** begin MATERIALS PROVIDED **
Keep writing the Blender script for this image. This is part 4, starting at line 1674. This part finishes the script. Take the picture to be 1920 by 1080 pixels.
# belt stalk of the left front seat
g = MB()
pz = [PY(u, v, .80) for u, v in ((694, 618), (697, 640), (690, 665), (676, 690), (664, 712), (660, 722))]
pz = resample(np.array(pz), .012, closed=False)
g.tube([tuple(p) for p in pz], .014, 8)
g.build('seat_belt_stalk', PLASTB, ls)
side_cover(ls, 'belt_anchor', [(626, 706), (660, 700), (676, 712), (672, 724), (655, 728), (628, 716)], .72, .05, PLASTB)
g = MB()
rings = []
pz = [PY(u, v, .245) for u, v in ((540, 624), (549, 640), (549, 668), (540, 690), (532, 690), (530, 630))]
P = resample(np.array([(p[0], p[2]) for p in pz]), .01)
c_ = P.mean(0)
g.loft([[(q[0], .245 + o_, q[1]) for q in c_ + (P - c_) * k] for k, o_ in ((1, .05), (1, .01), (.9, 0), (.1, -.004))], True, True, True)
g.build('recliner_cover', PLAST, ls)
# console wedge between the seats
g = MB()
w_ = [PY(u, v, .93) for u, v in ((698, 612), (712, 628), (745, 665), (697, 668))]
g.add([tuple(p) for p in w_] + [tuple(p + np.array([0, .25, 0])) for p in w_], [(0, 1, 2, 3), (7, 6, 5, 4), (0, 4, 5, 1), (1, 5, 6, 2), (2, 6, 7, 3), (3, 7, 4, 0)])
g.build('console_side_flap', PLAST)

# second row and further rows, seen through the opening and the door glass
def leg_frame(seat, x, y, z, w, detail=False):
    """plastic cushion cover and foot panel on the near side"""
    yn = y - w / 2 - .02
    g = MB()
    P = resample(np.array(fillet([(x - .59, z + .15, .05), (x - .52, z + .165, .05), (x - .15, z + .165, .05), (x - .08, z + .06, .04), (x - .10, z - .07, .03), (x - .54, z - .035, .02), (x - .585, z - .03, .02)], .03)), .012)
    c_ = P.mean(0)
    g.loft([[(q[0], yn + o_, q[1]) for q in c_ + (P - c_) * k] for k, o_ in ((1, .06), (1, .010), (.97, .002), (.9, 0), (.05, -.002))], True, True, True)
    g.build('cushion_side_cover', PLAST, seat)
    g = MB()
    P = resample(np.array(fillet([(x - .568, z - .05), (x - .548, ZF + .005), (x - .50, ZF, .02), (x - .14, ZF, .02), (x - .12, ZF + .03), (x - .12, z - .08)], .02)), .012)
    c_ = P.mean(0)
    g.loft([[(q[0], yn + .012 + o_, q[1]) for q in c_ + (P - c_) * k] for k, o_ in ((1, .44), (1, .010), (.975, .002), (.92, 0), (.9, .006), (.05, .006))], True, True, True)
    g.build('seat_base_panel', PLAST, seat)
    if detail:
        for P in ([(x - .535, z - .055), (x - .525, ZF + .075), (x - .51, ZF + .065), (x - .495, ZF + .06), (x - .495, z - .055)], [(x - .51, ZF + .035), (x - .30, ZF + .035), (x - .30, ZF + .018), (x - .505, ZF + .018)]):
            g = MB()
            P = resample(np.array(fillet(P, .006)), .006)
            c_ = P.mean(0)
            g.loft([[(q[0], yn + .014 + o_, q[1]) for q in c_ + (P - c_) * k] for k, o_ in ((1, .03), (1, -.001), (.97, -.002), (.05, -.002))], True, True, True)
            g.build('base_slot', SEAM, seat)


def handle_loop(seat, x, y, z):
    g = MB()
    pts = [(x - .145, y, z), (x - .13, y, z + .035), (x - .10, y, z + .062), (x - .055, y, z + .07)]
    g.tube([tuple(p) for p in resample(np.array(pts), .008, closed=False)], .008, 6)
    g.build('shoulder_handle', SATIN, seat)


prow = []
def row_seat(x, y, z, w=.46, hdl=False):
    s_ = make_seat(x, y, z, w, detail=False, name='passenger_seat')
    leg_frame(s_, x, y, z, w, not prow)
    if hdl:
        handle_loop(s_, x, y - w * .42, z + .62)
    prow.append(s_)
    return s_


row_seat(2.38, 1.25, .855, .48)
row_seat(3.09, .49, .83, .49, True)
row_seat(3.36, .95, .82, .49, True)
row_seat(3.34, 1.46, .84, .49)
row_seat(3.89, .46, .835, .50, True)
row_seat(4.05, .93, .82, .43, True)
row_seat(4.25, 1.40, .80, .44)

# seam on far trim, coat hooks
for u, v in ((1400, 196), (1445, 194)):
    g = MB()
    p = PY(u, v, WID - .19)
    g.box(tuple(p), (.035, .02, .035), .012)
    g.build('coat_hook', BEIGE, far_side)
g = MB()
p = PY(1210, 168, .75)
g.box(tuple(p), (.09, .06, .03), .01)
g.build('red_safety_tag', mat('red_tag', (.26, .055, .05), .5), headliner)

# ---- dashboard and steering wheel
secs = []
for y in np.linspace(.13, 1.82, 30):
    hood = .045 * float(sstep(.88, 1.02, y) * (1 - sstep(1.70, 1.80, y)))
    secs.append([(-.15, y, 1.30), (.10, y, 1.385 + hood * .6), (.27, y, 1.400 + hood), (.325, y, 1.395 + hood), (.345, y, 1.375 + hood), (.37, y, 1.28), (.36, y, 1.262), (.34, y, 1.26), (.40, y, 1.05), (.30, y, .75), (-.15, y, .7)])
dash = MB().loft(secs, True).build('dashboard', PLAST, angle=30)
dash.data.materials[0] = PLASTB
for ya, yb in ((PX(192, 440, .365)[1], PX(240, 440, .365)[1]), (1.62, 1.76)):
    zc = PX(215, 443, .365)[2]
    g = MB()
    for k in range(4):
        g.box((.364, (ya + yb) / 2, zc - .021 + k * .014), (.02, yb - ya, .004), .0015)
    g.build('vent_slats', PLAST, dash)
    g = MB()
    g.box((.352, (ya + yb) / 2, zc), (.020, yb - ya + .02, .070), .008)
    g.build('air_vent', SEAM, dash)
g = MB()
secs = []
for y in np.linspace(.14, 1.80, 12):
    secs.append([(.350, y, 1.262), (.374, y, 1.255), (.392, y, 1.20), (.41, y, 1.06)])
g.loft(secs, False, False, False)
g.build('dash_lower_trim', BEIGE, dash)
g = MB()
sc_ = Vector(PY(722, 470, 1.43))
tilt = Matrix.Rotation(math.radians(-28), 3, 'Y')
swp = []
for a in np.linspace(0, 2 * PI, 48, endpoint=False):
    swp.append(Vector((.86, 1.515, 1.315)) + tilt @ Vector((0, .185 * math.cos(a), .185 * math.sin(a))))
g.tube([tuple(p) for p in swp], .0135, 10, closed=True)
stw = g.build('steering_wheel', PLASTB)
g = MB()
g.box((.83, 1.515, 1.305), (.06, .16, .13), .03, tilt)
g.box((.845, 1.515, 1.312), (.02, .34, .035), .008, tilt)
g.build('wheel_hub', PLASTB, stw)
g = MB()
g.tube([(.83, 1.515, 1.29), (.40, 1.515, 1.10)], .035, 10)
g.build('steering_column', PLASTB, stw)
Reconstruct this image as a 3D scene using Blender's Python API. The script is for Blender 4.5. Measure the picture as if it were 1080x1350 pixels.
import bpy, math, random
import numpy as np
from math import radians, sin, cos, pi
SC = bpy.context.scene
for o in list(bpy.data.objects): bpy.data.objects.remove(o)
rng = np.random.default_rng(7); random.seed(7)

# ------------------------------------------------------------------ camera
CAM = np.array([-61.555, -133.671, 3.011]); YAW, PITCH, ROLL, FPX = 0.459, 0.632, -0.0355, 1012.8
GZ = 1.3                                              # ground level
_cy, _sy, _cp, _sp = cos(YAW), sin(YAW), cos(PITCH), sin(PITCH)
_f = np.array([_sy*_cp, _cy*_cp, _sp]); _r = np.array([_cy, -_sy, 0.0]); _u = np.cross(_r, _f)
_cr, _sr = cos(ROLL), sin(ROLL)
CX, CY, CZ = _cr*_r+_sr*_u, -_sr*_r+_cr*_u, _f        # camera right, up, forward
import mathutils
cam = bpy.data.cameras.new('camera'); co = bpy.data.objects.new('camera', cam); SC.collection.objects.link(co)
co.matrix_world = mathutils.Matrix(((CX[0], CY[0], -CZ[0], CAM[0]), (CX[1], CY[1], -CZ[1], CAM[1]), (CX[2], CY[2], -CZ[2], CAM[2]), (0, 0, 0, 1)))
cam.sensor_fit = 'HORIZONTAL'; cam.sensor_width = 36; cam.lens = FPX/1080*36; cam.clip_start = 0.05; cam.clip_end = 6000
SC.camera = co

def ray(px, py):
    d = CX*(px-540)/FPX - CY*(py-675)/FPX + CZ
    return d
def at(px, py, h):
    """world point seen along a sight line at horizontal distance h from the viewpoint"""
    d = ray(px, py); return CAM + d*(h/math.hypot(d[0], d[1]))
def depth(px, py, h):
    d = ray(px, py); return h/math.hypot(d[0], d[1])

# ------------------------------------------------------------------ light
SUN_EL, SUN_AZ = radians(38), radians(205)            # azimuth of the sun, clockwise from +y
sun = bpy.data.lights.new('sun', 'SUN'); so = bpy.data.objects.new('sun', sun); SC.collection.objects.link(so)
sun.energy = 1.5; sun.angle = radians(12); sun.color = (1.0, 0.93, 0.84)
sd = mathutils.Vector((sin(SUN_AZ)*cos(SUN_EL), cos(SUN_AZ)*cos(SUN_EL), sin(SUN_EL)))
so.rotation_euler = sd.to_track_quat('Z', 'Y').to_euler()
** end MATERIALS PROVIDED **
● **GIVEN EXERCISE**
From the line with "Reconstruct this image" through the line with "d = ray(px, py); return h/math.hypot(d[0], d[1])", repeat every line exactly, both ends included, and nothing outside that range.

● **RESPONSE TO THIS EXERCISE**
Reconstruct this image as a 3D scene using Blender's Python API. The script is for Blender 4.5. Measure the picture as if it were 1080x1350 pixels.
import bpy, math, random
import numpy as np
from math import radians, sin, cos, pi
SC = bpy.context.scene
for o in list(bpy.data.objects): bpy.data.objects.remove(o)
rng = np.random.default_rng(7); random.seed(7)

# ------------------------------------------------------------------ camera
CAM = np.array([-61.555, -133.671, 3.011]); YAW, PITCH, ROLL, FPX = 0.459, 0.632, -0.0355, 1012.8
GZ = 1.3                                              # ground level
_cy, _sy, _cp, _sp = cos(YAW), sin(YAW), cos(PITCH), sin(PITCH)
_f = np.array([_sy*_cp, _cy*_cp, _sp]); _r = np.array([_cy, -_sy, 0.0]); _u = np.cross(_r, _f)
_cr, _sr = cos(ROLL), sin(ROLL)
CX, CY, CZ = _cr*_r+_sr*_u, -_sr*_r+_cr*_u, _f        # camera right, up, forward
import mathutils
cam = bpy.data.cameras.new('camera'); co = bpy.data.objects.new('camera', cam); SC.collection.objects.link(co)
co.matrix_world = mathutils.Matrix(((CX[0], CY[0], -CZ[0], CAM[0]), (CX[1], CY[1], -CZ[1], CAM[1]), (CX[2], CY[2], -CZ[2], CAM[2]), (0, 0, 0, 1)))
cam.sensor_fit = 'HORIZONTAL'; cam.sensor_width = 36; cam.lens = FPX/1080*36; cam.clip_start = 0.05; cam.clip_end = 6000
SC.camera = co

def ray(px, py):
    d = CX*(px-540)/FPX - CY*(py-675)/FPX + CZ
    return d
def at(px, py, h):
    """world point seen along a sight line at horizontal distance h from the viewpoint"""
    d = ray(px, py); return CAM + d*(h/math.hypot(d[0], d[1]))
def depth(px, py, h):
    d = ray(px, py); return h/math.hypot(d[0], d[1])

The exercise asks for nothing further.